Thompson has covered the whole range of Thai cooking, including very good essays on Thai history and geographical regions and the regional influences on Thai cuisine. One look at the map of Thailand and you can see how broadly different one part of the country may be from another. The northern section virtually pokes its head into the China, and Chinese make up about 11% of the population, as they seem to do in virtually every country on which they border or every nearby island group such as the Philippines. Laos, Cambodia, and Vietnam surround the Northeast. The southern peninsula borders on Malaysia. The central rice-growing region is close to Burma and India. There are some parts of the country such as the far north and northeast to which it was literally impractical to travel from capital Bangkok until the mid-1920's when a railroad was build from Bangkok to Chiang Mai on the Ping river.

While China, India heavily influences Thai cooking, and it's Southeast Asian neighbors, it is also different from China and India in important ways. While the wok is important to Thai cooking, it is not used in the same way as their Chinese neighbors. The most traditional Thai wok is actually earthenware, replaced by brass upon contact with European traders. `Traditional Thai stir-frying was not the fierce and furious method of the Chinese, but gentle frying over radiant heat in an earthenware pot.' It is obvious in this very same paragraph that Thompson is not a `scientific' food scholar, as he correctly states that the proper technique is to heat the wok before adding the oil, but describes the level of heat as `white hot'. White-hot temperatures are found only in the centers of stars, not in Bangkok kitchens. Nevertheless, his cooking advice is solid and entirely consistent with observations made by Shirley Corriher on heating metal pans before adding oil.

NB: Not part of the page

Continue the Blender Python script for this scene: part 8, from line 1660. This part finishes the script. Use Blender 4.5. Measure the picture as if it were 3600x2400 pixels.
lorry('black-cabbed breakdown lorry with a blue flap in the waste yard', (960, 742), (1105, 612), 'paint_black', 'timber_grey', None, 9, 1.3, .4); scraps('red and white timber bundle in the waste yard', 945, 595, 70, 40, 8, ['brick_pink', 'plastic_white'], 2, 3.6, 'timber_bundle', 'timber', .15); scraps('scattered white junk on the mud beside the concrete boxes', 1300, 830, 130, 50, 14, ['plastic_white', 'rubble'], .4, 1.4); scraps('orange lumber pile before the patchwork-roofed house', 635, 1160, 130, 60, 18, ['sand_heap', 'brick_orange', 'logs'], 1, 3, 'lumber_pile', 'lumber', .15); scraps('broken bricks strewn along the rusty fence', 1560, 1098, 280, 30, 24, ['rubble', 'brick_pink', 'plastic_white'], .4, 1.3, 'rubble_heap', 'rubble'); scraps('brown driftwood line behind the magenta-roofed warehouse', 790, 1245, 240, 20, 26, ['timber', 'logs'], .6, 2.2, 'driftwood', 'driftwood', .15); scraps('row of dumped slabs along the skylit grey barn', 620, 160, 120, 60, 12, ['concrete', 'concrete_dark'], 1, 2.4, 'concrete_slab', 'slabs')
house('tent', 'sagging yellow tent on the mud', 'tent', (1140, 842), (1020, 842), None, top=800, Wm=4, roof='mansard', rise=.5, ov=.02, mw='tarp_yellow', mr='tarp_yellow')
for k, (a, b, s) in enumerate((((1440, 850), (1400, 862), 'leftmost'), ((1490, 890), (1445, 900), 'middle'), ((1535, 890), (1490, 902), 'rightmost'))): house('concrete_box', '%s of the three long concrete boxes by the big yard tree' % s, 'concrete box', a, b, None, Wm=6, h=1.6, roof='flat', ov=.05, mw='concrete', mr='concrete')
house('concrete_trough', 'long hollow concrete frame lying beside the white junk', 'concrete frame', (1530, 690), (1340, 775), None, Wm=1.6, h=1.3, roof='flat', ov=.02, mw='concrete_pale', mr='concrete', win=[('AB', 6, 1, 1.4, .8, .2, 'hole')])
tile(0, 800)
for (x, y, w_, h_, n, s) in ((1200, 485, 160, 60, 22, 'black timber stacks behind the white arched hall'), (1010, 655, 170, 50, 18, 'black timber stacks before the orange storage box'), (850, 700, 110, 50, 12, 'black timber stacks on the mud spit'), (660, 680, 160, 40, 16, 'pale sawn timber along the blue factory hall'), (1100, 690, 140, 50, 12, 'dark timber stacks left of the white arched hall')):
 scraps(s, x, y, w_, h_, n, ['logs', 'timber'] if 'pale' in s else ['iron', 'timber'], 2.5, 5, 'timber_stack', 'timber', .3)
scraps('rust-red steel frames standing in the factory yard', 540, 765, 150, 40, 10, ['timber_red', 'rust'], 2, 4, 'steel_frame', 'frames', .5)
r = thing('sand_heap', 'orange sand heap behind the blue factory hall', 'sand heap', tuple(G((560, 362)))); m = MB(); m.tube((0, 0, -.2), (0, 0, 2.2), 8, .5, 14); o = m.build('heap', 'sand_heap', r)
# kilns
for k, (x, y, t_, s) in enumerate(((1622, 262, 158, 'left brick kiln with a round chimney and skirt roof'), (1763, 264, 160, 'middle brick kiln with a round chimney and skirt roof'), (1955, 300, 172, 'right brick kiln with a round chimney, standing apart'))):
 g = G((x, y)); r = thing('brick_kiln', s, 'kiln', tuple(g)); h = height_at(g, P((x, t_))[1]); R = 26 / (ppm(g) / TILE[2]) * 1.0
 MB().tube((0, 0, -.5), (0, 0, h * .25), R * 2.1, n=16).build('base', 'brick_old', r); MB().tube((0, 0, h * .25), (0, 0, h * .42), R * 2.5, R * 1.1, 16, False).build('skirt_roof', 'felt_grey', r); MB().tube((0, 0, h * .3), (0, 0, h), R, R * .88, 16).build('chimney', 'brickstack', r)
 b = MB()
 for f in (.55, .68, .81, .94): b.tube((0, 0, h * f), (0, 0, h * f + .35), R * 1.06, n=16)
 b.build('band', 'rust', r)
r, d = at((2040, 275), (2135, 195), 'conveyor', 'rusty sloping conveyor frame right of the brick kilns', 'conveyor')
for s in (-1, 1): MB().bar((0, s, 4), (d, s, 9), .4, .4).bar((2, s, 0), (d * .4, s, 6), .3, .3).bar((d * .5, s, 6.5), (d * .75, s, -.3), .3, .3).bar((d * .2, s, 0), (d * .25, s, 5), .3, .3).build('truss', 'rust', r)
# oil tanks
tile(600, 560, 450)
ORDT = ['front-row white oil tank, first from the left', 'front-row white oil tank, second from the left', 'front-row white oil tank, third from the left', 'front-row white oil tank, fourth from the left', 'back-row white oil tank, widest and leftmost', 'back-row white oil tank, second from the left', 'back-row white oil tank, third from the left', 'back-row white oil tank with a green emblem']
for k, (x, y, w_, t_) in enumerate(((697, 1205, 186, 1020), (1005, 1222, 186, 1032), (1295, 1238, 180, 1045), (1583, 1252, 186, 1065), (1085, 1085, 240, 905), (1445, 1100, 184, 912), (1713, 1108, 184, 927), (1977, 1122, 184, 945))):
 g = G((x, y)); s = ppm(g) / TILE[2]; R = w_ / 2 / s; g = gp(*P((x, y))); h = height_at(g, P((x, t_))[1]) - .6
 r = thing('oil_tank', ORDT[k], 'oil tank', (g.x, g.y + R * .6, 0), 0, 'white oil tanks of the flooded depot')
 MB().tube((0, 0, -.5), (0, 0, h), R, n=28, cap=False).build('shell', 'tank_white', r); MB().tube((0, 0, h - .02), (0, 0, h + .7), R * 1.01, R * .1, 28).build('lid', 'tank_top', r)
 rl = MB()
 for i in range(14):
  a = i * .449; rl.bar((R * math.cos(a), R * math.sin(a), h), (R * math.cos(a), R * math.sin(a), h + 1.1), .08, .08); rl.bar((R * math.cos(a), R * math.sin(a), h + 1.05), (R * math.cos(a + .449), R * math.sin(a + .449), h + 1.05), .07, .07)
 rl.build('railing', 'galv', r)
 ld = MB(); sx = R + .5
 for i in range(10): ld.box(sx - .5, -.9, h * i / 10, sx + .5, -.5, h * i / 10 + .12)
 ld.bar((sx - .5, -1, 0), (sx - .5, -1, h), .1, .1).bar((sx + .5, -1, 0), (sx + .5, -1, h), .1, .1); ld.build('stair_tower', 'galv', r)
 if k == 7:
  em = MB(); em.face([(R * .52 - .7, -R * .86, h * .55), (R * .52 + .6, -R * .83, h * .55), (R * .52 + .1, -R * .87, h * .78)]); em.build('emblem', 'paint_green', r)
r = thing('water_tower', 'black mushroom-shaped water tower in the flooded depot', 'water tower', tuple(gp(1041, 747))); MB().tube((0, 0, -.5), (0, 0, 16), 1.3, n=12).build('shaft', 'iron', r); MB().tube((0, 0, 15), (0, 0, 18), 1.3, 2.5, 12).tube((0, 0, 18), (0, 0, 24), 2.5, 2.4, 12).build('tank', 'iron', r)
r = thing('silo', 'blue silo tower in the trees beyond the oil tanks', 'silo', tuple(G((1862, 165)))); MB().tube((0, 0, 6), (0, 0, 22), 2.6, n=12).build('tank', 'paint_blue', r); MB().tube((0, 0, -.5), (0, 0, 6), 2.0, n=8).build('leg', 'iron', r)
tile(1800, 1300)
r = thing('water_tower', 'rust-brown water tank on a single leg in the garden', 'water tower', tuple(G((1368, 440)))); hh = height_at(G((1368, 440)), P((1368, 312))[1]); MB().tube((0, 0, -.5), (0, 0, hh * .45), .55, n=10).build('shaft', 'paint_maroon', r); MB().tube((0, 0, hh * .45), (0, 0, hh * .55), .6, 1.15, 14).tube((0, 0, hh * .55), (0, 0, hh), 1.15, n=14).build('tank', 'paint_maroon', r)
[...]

Every major cuisine has their classic techniques for preserving food. In fact, one may almost measure the sophistication of a cuisine by their representative preparation and preservation methods. The Italian cuisine is one of the world's leaders because of their cheese-making for milk preservation, salumi techniques for preserving meats, drying and curing methods with ham, winemaking and olive oil techniques, and salting techniques for fish and capers. While salt is a signature ingredient of Mediterranean cuisine, it is simply not as common in southeast Asia, so Thailand and surrounding countries extending as far north as Korea use fermentation as their primary preservation technique. It seems they simply ferment everything the can get their hands on, such as bamboo shoots, bean curd, fish, rice, watercress, and soybeans. Like the Italians with Parmesan and anchovies, the fermented products are often sources for adding saltiness to dishes.

When I go to a Thai restaurant or look at recipes in popular Thai cookbooks, many Thai dishes seem to be a mix of a great number of ingredients. Thompson, on the other hand, states that the ideal of a Thai salad is simplicity, but it is also about a balancing of ingredients, as exemplified in Alford and Duguid's book title, `Hot, Sour, Salty, Sweet'. I will venture the hypothesis that this great mix of tastes comes from the intersection of the sour of fermented ingredients and the strong capsasian chiles used to combat the oppressive Thai heat.

Some people, even some foodies, may be inclined to dismiss this book as simply not a type of cooking with which they have any interest. I would recommend they get and read much of this book anyway. One example is the chapter on salads. In spite of the great difference in ingredients, I find a remarkable similarity between Thai and French salad making. This means that Thompson's essay and survey of Thai salads contains some insights into saladmaking that you simply may not get anywhere else. Even if you never go out of your way to find red shallots, holy basil, or Kaffir lime leaves, there is much you can learn here!

This book should be on the shelves of anyone who wishes to be sophisticated about food.



Try something even better...
Rating: 2 / 5
This book is beautiful, but instead check out Kasma Loha-Unchit's books; especially It Rains Fishes. Excellent explanations and stories about the culture.


A serious book
Rating: 5 / 5
This is one awesome book!

Being a professional chef myself, this is the one and only Thai cookbook you need if you are getting into some serious and authentic Thai cooking. I personally, have learn't so much from this book.

Also, it might be be noted, that David Thompson, being an Australian, was commissioned by the Thai government to authenticate the traditional Thai recipes! For a government to to do, this is such an honour!